Saturday, November 04, 2006

Fly Power

AIRPLANE WITH FOUR ENGINES:-


Take a wooden matchstick and slice a thin sliver
from one side. Then cut the remaining stick in two, lengthwise. Make sure you
leave a little of the red tip intact for effect. Discard one half.



Make the aircraft by gluing the sliver of wood -
the wing - across the remaining part of the matchstick - the fuselage. If you
want, you can use little scraps to make a tail section. Or you can make a
biplane. Or you can use a couple of thin slices of balsa to make a huge wing,
one that will carry maybe twenty engines. Indulge your aeronautical whims. Think
of lift, think of thrust, think of innovation without the benefit of an
industrial policy.



Catch a bunch of flies. Put them in a jar and put
the jar in the freezer. In a few seconds the flies will be chilled out
completely. This is called cryogenics, and it has its drawbacks. For example,
the flies will be dead flies if you freeze them too long. Dead flies are no
good. So if you're a tinkerer, refrigerate your flies. It takes longer to make
them comatose, but they have a higher recovery rate than the ones you leave in
the freezer next to the burritos.



Meanwhile, put a tiny drop of rubber cement at
each place along the wing where you want an engine.



Take the flies out of the freezer. Attach the
abdomen of one frigid fly to each drop of glue. Make sure all the flies are
facing the same direction.



Breathe life into the flies. A miracle: A gentle
puff of your warm breath will resuscitate the flies.
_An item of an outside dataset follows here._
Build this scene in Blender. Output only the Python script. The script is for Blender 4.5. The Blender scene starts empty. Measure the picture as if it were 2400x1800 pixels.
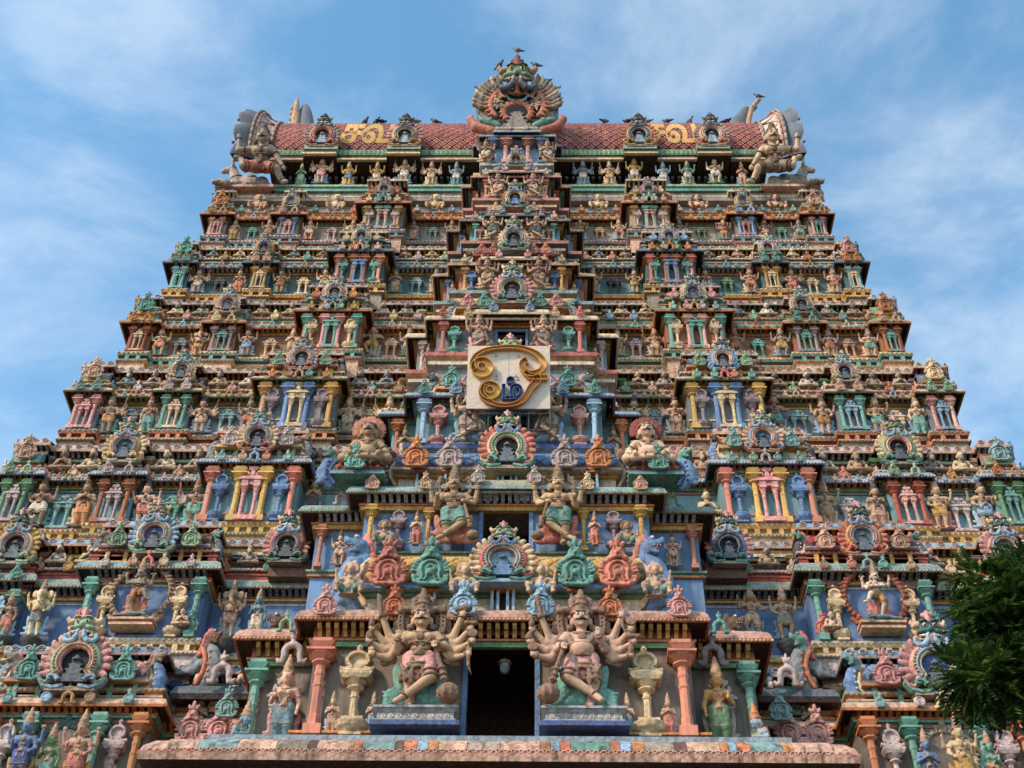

Launch the aircraft. It should fly like a charm,
and, far from being cruel to the flies, you'll be teaching them a new and
valuable thing, one that brings us to the virtue of this exercise. For we see
that while flies think a lot alike, have a great deal in common, share many of
the same hopes and dreams, they never act in concert, as a team, with regard for
the worth of other, neighboring flies until forced to by grim circumstance - as,
for example, when they are harnessed to fly and either first experience the
exhilaration of high-altitude cooperation or die. Redeemed by such a critical
choice, they'll soar like a glider, race like a Stealth, and, when overflying a
barnyard or kennel, turn into a wicked-awesome dive bomber.